== WHAT THE TASK REQUIRES ==
Would you quote the material below in full and unchanged?

[BEGIN]

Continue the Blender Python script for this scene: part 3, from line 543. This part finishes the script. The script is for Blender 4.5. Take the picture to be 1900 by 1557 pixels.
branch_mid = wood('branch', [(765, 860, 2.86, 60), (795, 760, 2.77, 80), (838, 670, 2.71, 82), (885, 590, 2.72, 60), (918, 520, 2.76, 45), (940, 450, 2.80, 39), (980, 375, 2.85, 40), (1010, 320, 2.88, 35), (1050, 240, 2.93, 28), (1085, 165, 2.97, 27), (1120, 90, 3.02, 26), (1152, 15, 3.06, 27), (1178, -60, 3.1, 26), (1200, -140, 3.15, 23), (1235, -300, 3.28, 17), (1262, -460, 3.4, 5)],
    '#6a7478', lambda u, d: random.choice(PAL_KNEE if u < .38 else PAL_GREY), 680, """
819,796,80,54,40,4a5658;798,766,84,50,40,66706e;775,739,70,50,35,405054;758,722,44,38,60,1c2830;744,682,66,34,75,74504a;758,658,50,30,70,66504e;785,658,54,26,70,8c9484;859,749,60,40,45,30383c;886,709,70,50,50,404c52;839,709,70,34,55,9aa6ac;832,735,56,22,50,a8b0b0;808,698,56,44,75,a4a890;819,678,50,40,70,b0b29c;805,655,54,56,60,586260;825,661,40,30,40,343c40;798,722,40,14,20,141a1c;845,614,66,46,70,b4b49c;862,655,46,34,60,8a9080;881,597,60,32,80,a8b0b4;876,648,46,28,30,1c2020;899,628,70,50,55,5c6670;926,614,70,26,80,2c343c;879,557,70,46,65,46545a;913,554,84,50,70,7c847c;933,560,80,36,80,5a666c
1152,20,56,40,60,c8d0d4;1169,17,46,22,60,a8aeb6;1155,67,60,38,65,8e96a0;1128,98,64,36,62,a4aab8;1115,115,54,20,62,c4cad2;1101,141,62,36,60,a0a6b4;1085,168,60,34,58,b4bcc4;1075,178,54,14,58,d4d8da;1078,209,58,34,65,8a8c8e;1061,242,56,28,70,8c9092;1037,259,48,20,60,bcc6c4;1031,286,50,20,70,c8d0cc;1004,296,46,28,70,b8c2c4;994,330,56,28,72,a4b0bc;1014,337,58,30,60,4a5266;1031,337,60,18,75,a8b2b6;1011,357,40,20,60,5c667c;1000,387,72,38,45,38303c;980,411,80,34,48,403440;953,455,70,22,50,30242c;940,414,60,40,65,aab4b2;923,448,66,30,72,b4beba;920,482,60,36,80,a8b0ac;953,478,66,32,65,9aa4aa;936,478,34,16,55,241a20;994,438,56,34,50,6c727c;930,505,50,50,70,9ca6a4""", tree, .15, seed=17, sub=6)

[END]

== RESPONSE TO THE EXERCISE ==
Continue the Blender Python script for this scene: part 3, from line 543. This part finishes the script. The script is for Blender 4.5. Take the picture to be 1900 by 1557 pixels.
branch_mid = wood('branch', [(765, 860, 2.86, 60), (795, 760, 2.77, 80), (838, 670, 2.71, 82), (885, 590, 2.72, 60), (918, 520, 2.76, 45), (940, 450, 2.80, 39), (980, 375, 2.85, 40), (1010, 320, 2.88, 35), (1050, 240, 2.93, 28), (1085, 165, 2.97, 27), (1120, 90, 3.02, 26), (1152, 15, 3.06, 27), (1178, -60, 3.1, 26), (1200, -140, 3.15, 23), (1235, -300, 3.28, 17), (1262, -460, 3.4, 5)],
    '#6a7478', lambda u, d: random.choice(PAL_KNEE if u < .38 else PAL_GREY), 680, """
819,796,80,54,40,4a5658;798,766,84,50,40,66706e;775,739,70,50,35,405054;758,722,44,38,60,1c2830;744,682,66,34,75,74504a;758,658,50,30,70,66504e;785,658,54,26,70,8c9484;859,749,60,40,45,30383c;886,709,70,50,50,404c52;839,709,70,34,55,9aa6ac;832,735,56,22,50,a8b0b0;808,698,56,44,75,a4a890;819,678,50,40,70,b0b29c;805,655,54,56,60,586260;825,661,40,30,40,343c40;798,722,40,14,20,141a1c;845,614,66,46,70,b4b49c;862,655,46,34,60,8a9080;881,597,60,32,80,a8b0b4;876,648,46,28,30,1c2020;899,628,70,50,55,5c6670;926,614,70,26,80,2c343c;879,557,70,46,65,46545a;913,554,84,50,70,7c847c;933,560,80,36,80,5a666c
1152,20,56,40,60,c8d0d4;1169,17,46,22,60,a8aeb6;1155,67,60,38,65,8e96a0;1128,98,64,36,62,a4aab8;1115,115,54,20,62,c4cad2;1101,141,62,36,60,a0a6b4;1085,168,60,34,58,b4bcc4;1075,178,54,14,58,d4d8da;1078,209,58,34,65,8a8c8e;1061,242,56,28,70,8c9092;1037,259,48,20,60,bcc6c4;1031,286,50,20,70,c8d0cc;1004,296,46,28,70,b8c2c4;994,330,56,28,72,a4b0bc;1014,337,58,30,60,4a5266;1031,337,60,18,75,a8b2b6;1011,357,40,20,60,5c667c;1000,387,72,38,45,38303c;980,411,80,34,48,403440;953,455,70,22,50,30242c;940,414,60,40,65,aab4b2;923,448,66,30,72,b4beba;920,482,60,36,80,a8b0ac;953,478,66,32,65,9aa4aa;936,478,34,16,55,241a20;994,438,56,34,50,6c727c;930,505,50,50,70,9ca6a4""", tree, .15, seed=17, sub=6)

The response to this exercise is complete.